**GIVEN REQUEST**:
Go through the entries below and collect each line with the string "pixels" in it.

**RECORDS FOR THIS EXERCISE**:
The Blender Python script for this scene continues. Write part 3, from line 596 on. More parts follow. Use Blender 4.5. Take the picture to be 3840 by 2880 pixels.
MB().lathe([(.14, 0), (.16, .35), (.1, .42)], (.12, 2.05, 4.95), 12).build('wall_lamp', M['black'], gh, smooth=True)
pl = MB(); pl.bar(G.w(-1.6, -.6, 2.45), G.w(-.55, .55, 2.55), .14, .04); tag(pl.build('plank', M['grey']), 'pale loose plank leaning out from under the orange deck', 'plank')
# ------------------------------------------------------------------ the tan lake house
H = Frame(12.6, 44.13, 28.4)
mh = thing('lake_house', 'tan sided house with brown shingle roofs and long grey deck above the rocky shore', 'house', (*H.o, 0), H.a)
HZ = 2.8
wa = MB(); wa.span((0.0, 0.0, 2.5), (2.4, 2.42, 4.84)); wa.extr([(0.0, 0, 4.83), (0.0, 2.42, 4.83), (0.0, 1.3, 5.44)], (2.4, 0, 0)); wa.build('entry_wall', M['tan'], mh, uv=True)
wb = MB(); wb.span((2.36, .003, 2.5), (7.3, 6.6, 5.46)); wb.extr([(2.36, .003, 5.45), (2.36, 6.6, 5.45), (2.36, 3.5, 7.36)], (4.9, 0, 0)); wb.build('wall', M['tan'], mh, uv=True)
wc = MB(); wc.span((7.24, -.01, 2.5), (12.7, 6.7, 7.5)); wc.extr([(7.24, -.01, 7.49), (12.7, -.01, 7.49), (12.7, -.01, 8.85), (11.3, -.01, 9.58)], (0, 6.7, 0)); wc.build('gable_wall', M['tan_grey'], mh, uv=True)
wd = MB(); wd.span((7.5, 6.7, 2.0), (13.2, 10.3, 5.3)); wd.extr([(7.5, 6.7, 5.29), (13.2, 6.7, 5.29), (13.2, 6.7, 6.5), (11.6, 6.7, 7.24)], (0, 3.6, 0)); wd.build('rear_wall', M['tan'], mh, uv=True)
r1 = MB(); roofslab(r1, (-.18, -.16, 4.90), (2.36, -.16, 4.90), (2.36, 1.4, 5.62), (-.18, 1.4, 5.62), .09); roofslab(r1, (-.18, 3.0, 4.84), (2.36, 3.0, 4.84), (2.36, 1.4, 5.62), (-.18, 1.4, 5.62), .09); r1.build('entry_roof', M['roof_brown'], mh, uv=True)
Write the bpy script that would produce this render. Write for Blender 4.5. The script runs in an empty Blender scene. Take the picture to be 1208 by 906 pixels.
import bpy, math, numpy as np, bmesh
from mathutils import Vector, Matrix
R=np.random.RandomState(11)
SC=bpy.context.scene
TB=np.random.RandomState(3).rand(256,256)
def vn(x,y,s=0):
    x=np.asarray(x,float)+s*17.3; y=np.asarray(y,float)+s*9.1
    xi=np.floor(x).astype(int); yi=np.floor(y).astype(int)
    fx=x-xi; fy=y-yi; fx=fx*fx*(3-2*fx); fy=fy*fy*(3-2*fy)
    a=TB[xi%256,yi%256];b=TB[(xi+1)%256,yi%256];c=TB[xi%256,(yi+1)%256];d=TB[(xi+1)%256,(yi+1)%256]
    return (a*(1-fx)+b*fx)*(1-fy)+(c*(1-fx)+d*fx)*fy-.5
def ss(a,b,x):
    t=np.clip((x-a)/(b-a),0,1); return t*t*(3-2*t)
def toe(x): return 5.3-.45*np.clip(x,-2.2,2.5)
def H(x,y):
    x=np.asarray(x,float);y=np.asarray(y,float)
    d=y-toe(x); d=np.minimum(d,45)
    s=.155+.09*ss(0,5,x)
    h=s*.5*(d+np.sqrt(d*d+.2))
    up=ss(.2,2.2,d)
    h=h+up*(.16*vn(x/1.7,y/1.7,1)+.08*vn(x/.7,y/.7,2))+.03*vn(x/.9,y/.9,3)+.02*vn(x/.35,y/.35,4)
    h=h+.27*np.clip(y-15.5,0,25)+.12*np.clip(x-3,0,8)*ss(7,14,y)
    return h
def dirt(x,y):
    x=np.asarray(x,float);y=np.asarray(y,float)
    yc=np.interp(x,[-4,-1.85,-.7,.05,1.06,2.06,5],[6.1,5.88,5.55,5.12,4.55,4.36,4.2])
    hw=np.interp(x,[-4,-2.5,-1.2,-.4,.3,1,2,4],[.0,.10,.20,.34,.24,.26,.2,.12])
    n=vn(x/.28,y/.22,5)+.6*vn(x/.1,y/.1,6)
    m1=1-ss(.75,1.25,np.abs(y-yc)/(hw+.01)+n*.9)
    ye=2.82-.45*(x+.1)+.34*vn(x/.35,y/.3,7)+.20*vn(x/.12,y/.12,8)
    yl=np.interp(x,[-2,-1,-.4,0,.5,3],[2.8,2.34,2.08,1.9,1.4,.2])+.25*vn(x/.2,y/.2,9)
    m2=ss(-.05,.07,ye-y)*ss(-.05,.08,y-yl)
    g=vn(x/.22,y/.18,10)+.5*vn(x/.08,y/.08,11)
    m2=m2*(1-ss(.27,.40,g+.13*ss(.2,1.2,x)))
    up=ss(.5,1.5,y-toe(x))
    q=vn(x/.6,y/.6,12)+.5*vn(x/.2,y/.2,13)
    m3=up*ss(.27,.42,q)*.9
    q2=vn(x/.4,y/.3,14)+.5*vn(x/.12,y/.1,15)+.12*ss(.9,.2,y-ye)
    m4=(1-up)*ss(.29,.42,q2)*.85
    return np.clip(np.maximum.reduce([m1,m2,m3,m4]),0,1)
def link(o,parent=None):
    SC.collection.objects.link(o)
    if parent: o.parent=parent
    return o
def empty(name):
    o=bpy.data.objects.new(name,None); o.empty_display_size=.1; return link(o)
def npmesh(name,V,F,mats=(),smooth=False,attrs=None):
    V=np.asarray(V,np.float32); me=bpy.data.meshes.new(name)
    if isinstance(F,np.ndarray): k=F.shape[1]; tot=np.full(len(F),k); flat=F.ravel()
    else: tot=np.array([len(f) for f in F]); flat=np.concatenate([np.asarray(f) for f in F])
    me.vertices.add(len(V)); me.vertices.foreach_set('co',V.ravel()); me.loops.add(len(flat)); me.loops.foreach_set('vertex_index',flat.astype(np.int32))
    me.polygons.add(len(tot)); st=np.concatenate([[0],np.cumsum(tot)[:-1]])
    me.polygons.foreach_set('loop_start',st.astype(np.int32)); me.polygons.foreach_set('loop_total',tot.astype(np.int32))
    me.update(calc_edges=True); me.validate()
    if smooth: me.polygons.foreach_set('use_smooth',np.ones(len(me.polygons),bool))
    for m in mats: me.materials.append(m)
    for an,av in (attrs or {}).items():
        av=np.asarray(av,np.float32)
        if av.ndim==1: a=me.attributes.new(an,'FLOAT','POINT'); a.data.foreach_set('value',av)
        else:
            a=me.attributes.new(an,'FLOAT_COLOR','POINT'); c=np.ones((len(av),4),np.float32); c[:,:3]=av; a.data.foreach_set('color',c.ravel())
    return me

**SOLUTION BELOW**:
The Blender Python script for this scene continues. Write part 3, from line 596 on. More parts follow. Use Blender 4.5. Take the picture to be 3840 by 2880 pixels.
Write the bpy script that would produce this render. Write for Blender 4.5. The script runs in an empty Blender scene. Take the picture to be 1208 by 906 pixels.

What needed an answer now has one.